Hence, in the esoteric schools, or even in Orthodox Buddhism, we can say that there are thousands of special consciousness meditations available for cultivation, such as the Six Yogas of Naropa. Most cultivation methods concentrate on emptiness, but a large number of the Esoteric methods use form as an entry vehicle for realizing emptiness. Unfortunately, this emphasis on realizing emptiness is what the form-school practitioners most often forget after they enter into the Esoteric school.

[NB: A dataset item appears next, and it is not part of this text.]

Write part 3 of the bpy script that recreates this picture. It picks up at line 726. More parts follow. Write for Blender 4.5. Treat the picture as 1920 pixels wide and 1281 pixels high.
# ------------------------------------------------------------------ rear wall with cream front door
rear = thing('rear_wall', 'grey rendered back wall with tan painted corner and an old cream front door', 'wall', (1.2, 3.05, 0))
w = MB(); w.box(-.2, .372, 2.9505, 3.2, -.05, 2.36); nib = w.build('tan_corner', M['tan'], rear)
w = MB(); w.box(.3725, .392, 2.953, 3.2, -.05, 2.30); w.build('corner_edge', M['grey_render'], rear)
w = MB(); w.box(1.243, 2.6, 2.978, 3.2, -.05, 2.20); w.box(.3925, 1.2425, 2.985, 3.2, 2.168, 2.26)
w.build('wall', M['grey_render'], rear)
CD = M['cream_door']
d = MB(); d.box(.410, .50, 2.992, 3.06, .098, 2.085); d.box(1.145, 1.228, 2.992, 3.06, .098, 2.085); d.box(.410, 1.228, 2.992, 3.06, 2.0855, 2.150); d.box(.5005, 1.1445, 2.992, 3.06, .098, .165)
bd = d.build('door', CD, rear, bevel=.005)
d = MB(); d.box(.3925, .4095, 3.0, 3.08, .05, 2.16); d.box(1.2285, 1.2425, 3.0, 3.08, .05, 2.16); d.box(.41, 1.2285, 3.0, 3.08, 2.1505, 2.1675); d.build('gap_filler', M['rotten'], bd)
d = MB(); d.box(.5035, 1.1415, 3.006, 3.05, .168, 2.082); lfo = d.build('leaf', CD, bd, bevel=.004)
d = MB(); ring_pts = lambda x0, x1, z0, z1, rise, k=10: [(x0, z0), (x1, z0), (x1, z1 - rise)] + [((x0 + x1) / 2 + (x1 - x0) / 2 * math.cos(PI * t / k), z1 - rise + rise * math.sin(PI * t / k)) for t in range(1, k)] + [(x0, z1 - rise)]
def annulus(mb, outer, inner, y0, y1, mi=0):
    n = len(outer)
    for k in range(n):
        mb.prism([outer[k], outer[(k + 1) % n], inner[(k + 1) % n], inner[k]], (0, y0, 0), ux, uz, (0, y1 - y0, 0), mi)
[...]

On the one hand you can be broad in scope and say that the purpose of all these techniques is to help you attain samadhi, and ultimately the Tao. On the other hand, you can be more specific and say their primary purpose is aimed at getting the chi to enter, abide and "dissolve" within the central channel. Why should the chi enter into the central channel if spirituality is essentially just a mind-only path? Because if it enters the central channel, then you can quickly transform your physical body of form, clarify consciousness, and more readily attain the Tao.

Regardless as to how you describe matters, you cannot attain this achievement unless you have already cultivated the chi and mai. If you have already accomplished this preliminary stage of attainment--meaning the yoga of marks, the generation stage yogas or the Mahayana stage of preparatory practices--the esoteric schools tell you to use special visualization, mantra, mudra and breathing practices for forcing the chi into the central channels, once they have been sufficiently prepared.

The cultivation methods employed in the world may vary considerably from school to school, but we must always remember that the ultimate target of all these methods is the same. As a single example, the various esoteric schools like to practice vajra chanting (where you do not move your lips or teeth) to get rid of all the miscellaneous thoughts of the sixth consciousness.